[Instruction]: Below are some entries. Transcribe the lines from the one holding "Write a Blender" to the one holding "PI = math.pi", inclusive, but not the pictures among them.

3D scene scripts
───
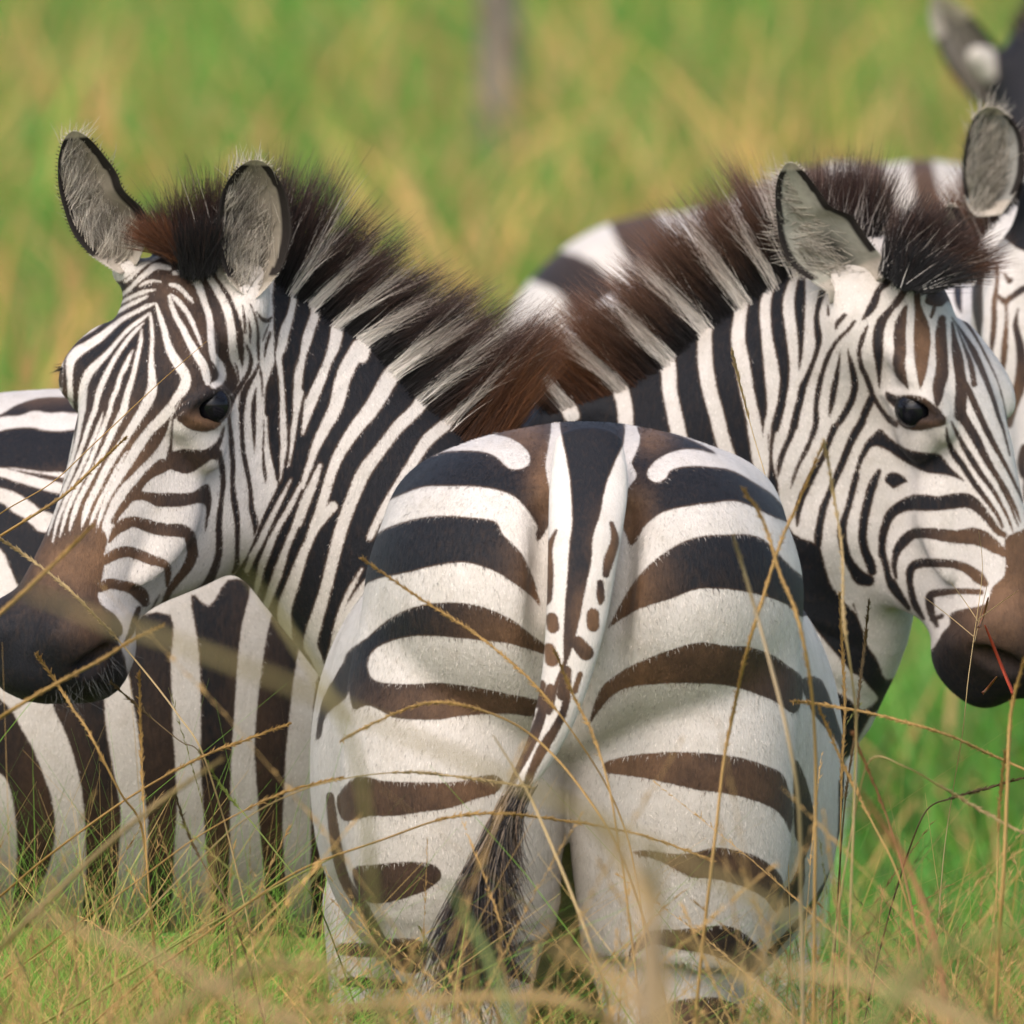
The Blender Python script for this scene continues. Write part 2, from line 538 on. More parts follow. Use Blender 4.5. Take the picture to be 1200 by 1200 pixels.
# D / W: dark or white stroke (x, y, width); PD / PW: dark or white patch; drawn in order on the elevation
RUMP = [
 ('PD','t4',[(700,110),(780,80),(880,68),(882,140),(868,230),(885,320),(897,400),(872,450),(842,495),(832,470),(838,440),(815,400),(770,345),(720,320),(640,303),(500,300),(420,308),(320,350),(240,400),(300,260),(470,190),(540,175),(630,175),(690,192),(740,235),(790,235),(815,205),(790,160),(740,130),(690,118)]),
 ('PD','t4',[(935,40),(925,130),(940,200),(955,300),(960,420),(950,520),(945,600),(935,720),(945,740),(990,740),(1005,680),(1030,560),(1035,480),(1060,400),(1080,300),(1120,200),(1145,140),(1125,40)]),
 ('PD','t4',[(180,520),(245,490),(300,450),(400,415),(500,402),(600,408),(690,422),(720,470),(780,530),(820,610),(845,690),(850,725),(820,690),(770,650),(700,605),(620,575),(560,568),(480,580),(400,600),(300,620),(245,640),(200,670)]),
 ('PD','t4',[(165,890),(240,830),(310,770),(400,725),(500,708),(600,712),(680,735),(760,775),(830,830),(870,862),(870,892),(800,870),(720,850),(600,838),(520,830),(420,826),(340,840),(280,865),(250,900),(245,940),(260,975),(300,990),(400,995),(500,990),(620,1005),(720,1025),(820,1045),(850,1060),(835,1108),(740,1100),(600,1105),(500,1120),(420,1120),(340,1115),(280,1085),(240,1070),(190,1080),(170,960)]),
 ('PD','t4',[(120,980),(185,880),(188,960),(170,1040),(100,1100),(78,1180),(60,1180),(80,1060)]),
 ('PD','t6',[(135,400),(205,330),(300,345),(420,350),(540,350),(640,330),(690,325),(720,350),(690,390),(620,410),(540,440),(440,455),(330,470),(250,470),(190,485),(150,478)]),
 ('PD','t6',[(190,655),(270,640),(360,630),(440,632),(490,650),(500,690),(450,730),(400,750),(330,770),(250,775),(210,740)]),
 ('PD','t6',[(150,915),(300,925),(300,965),(150,958)]),
 ('PD','t6',[(160,1035),(350,1045),(380,1078),(165,1070)]),
 ('PD','t6',[(170,1130),(300,1140),(300,1200),(180,1190)]),
 ('PD','t6',[(290,908),(440,910),(445,1000),(400,1022),(330,1000)]),
 ('D','t6',[(680,700,14),(720,750,34),(770,840,22)]),
 ('D','t6',[(680,950,40),(740,1000,56),(805,1045,26)]),
 ('D','t6',[(110,400,30),(130,560,40),(160,690,40),(230,800,44),(300,930,40)]),
 ('PD','t5',[(440,90),(480,90),(560,110),(640,140),(720,185),(640,170),(580,175),(520,200),(480,240),(480,270),(510,285),(540,270),(560,240),(620,228),(700,230),(780,245),(860,290),(930,340),(990,430),(950,420),(900,400),(840,370),(780,352),(700,360),(620,370),(550,385),(500,410),(460,450),(440,490),(415,508),(403,480),(385,430),(375,390),(385,340),(420,290),(438,260),(420,220),(440,170),(450,130)]),
 ('PD','t5',[(340,798),(350,770),(400,680),(440,620),(500,560),(580,505),(660,475),(760,468),(840,470),(890,490),(940,540),(990,590),(1060,650),(1070,720),(1020,760),(970,720),(900,690),(800,668),(700,660),(640,665),(560,695),(480,720),(420,745)]),
 ('PD','t5',[(272,1135),(290,1060),(320,1000),(370,960),(440,920),(540,880),(620,855),(680,848),(760,860),(840,865),(920,895),(970,930),(1020,970),(1020,1050),(990,1100),(930,1060),(860,1030),(780,1005),(700,995),(600,992),(520,995),(420,1005),(360,1030),(320,1070)]),
 ('PD','t7',[(172,285),(230,262),(330,248),(440,243),(560,250),(660,265),(740,290),(800,320),(825,380),(840,440),(830,530),(815,500),(790,460),(740,430),(650,400),(560,385),(490,375),(400,355),(320,338),(230,325),(180,315)]),
 ('PD','t7',[(270,595),(330,590),(420,602),(500,595),(560,580),(640,590),(710,610),(770,650),(800,690),(805,740),(780,810),(740,760),(690,730),(640,710),(560,690),(480,685),(420,655),(350,620),(300,608)]),
 ('PD','t7',[(255,965),(290,900),(350,870),(430,868),(520,860),(590,853),(650,870),(700,910),(735,960),(720,1000),(690,1020),(640,1000),(570,965),(500,948),(420,935),(360,920),(320,930),(290,950)]),
 ('PD','t7',[(300,1210),(340,1160),(400,1125),(480,1110),(560,1105),(610,1120),(650,1140),(610,1210)]),
 ('PD','t7',[(845,270),(880,330),(905,420),(915,510),(905,560),(880,620),(880,700),(850,760),(810,790),(800,740),(830,700),(862,630),(868,570),(845,540),(838,400)]),
 ('PD','t7',[(865,-10),(940,-10),(1000,150),(1020,230),(1030,340),(1008,360),(1000,230),(960,170),(910,110),(880,50)]),
 ('D','t7',[(1010,350,26),(1005,520,22),(985,640,20),(900,790,22),(760,950,26)]),
]
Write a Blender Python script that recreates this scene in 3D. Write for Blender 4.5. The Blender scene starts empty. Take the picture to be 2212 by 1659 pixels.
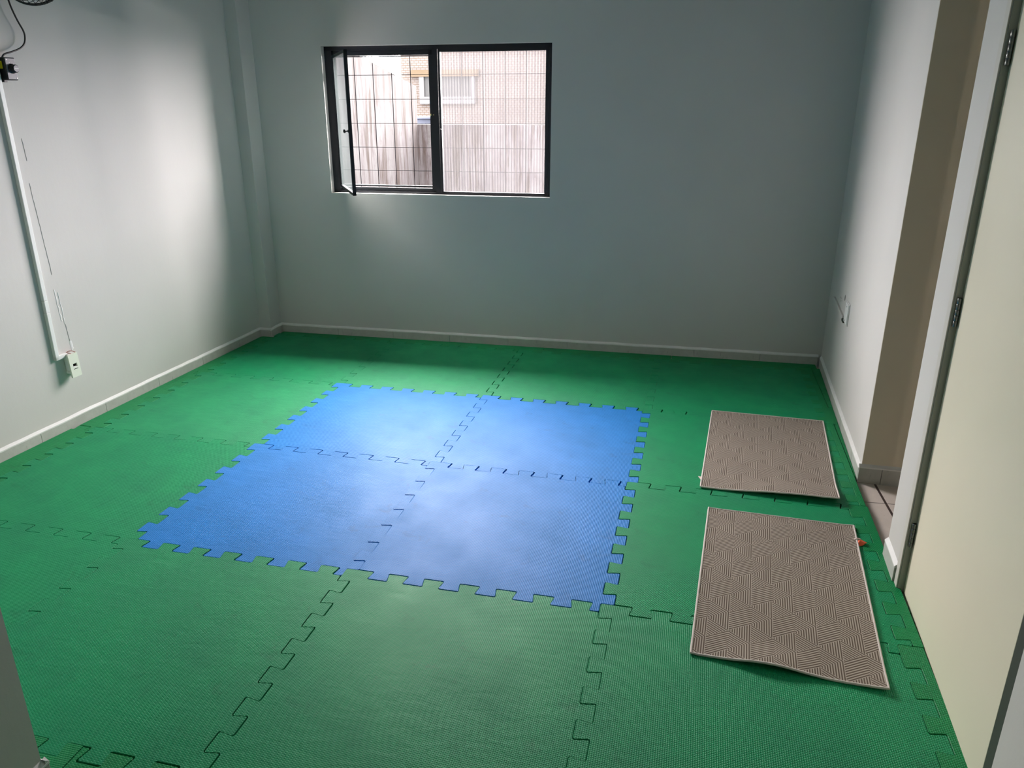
import bpy, bmesh, math, random
from mathutils import Vector, Matrix
random.seed(7)
S = bpy.context.scene
COL = S.collection
PI = math.pi

# ------------------------------------------------------------------ helpers
def R3(seed):
    return random.Random(seed)

class MB:
    """collects shapes for one mesh"""
    def __init__(self):
        self.v = []; self.f = []; self.mi = []; self.sm = []; self.uv = {}
    def add(self, vs, fs, mat=0, smooth=False):
        o = len(self.v)
        self.v += [tuple(x) for x in vs]
        for f in fs:
            self.f.append(tuple(i + o for i in f)); self.mi.append(mat); self.sm.append(smooth)
    def box(self, fr, u0, u1, n0, n1, z0, z1, mat=0, bev=0.0):
        u0, u1 = min(u0, u1), max(u0, u1); n0, n1 = min(n0, n1), max(n0, n1); z0, z1 = min(z0, z1), max(z0, z1)
        b = min(bev, (u1-u0)*.45, (n1-n0)*.45, (z1-z0)*.45)
        if b <= 0:
            vs = [fr(u, n, z) for z in (z0, z1) for n in (n0, n1) for u in (u0, u1)]
            fs = [(0, 2, 3, 1), (4, 5, 7, 6), (0, 1, 5, 4), (2, 6, 7, 3), (0, 4, 6, 2), (1, 3, 7, 5)]
            self.add(vs, fs, mat); return
        bm = bmesh.new()
        bmesh.ops.create_cube(bm, size=1)
        for v in bm.verts:
            v.co = Vector(((u0+u1)/2 + v.co.x*(u1-u0), (n0+n1)/2 + v.co.y*(n1-n0), (z0+z1)/2 + v.co.z*(z1-z0)))
        bmesh.ops.bevel(bm, geom=bm.edges[:], offset=b, segments=2, affect='EDGES', profile=.6)
        bm.verts.index_update()
        self.add([fr(*v.co) for v in bm.verts], [[v.index for v in f.verts] for f in bm.faces], mat, False)
        bm.free()
    def prism(self, poly, z0, z1, cham=0.0, mat=0):
        """poly CCW in xy; optional chamfered top edge"""
        n = len(poly); rings = [[(x, y, z0) for x, y in poly]]
        if cham > 0:
            rings.append([(x, y, z1-cham) for x, y in poly])
            ins = []
            for i in range(n):
                a = Vector(poly[i-1]); b = Vector(poly[i]); c = Vector(poly[(i+1) % n])
                d1 = (b-a); d2 = (c-b)
                if d1.length < 1e-9: d1 = d2
                if d2.length < 1e-9: d2 = d1
                n1 = Vector((-d1.y, d1.x)).normalized(); n2 = Vector((-d2.y, d2.x)).normalized()
                m = n1+n2
                m = m.normalized() if m.length > 1e-6 else n1
                k = cham/max(.5, m.dot(n1))
                ins.append((b.x+m.x*k, b.y+m.y*k, z1))
            rings.append(ins)
        else:
            rings.append([(x, y, z1) for x, y in poly])
        vs = [p for r in rings for p in r]; fs = []
        for k in range(len(rings)-1):
            for i in range(n):
                j = (i+1) % n
                fs.append((k*n+i, k*n+j, (k+1)*n+j, (k+1)*n+i))
        fs.append(tuple(range((len(rings)-1)*n, len(rings)*n)))
        fs.append(tuple(reversed(range(n))))
        self.add(vs, fs, mat)
    def tube(self, pts, r, seg=10, closed=False, mat=0, caps=True, radii=None):
        pts = [Vector(p) for p in pts]; n = len(pts); rings = []
        prev = None
        for i, p in enumerate(pts):
            if closed: t = pts[(i+1) % n]-pts[i-1]
            else: t = pts[min(i+1, n-1)]-pts[max(i-1, 0)]
            t.normalize()
            if prev is None:
                a = Vector((0, 0, 1)) if abs(t.z) < .9 else Vector((1, 0, 0))
                x = t.cross(a).normalized()
            else:
                x = (prev - t*prev.dot(t)).normalized()
            prev = x; y = t.cross(x)
            rr = radii[i] if radii else r
            rings.append([p + x*rr*math.cos(2*PI*k/seg) + y*rr*math.sin(2*PI*k/seg) for k in range(seg)])
        vs = [q for R in rings for q in R]; fs = []
        m = n if closed else n-1
        for i in range(m):
            a = i*seg; b = ((i+1) % n)*seg
            for k in range(seg):
                l = (k+1) % seg
                fs.append((a+k, a+l, b+l, b+k))
        if caps and not closed:
            fs.append(tuple(reversed(range(seg)))); fs.append(tuple(range((n-1)*seg, n*seg)))
        self.add(vs, fs, mat, True)
    def lathe(self, prof, origin, axis, seg=24, mat=0, smooth=True):
        """prof: (radius, height along axis)"""
        ax = Vector(axis).normalized(); a = Vector((0, 0, 1)) if abs(ax.z) < .9 else Vector((1, 0, 0))
        x = ax.cross(a).normalized(); y = ax.cross(x); o = Vector(origin)
        vs = []; fs = []
        for r, h in prof:
            for k in range(seg):
                t = 2*PI*k/seg
                vs.append(o + ax*h + x*r*math.cos(t) + y*r*math.sin(t))
        for i in range(len(prof)-1):
            for k in range(seg):
                l = (k+1) % seg
                fs.append((i*seg+k, i*seg+l, (i+1)*seg+l, (i+1)*seg+k))
        fs.append(tuple(reversed(range(seg)))); fs.append(tuple(range((len(prof)-1)*seg, len(prof)*seg)))
        self.add(vs, fs, mat, smooth)
    def build(self, name, mats, parent=None, origin=None):
        me = bpy.data.meshes.new(name)
        o = Vector(origin) if origin is not None else Vector((0, 0, 0))
        me.from_pydata([Vector(v)-o for v in self.v], [], self.f)
        if not isinstance(mats, (list, tuple)): mats = [mats]
        for m in mats: me.materials.append(m)
        for p, mi, s in zip(me.polygons, self.mi, self.sm):
            p.material_index = mi; p.use_smooth = s
        bm = bmesh.new(); bm.from_mesh(me)
        bmesh.ops.recalc_face_normals(bm, faces=bm.faces[:]); bm.to_mesh(me); bm.free()
        if any(self.sm):
            try: me.set_sharp_from_angle(angle=math.radians(40))
            except Exception: pass
        ob = bpy.data.objects.new(name, me); COL.objects.link(ob)
        ob.location = o
        if parent is not None:
            ob.parent = parent
            w = Vector(parent.location); q = parent.parent
            while q is not None: w += Vector(q.location); q = q.parent
            ob.location = o - w
        return ob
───
[Solution to the exercise]:
Write a Blender Python script that recreates this scene in 3D. Write for Blender 4.5. The Blender scene starts empty. Take the picture to be 2212 by 1659 pixels.
import bpy, bmesh, math, random
from mathutils import Vector, Matrix
random.seed(7)
S = bpy.context.scene
COL = S.collection
PI = math.pi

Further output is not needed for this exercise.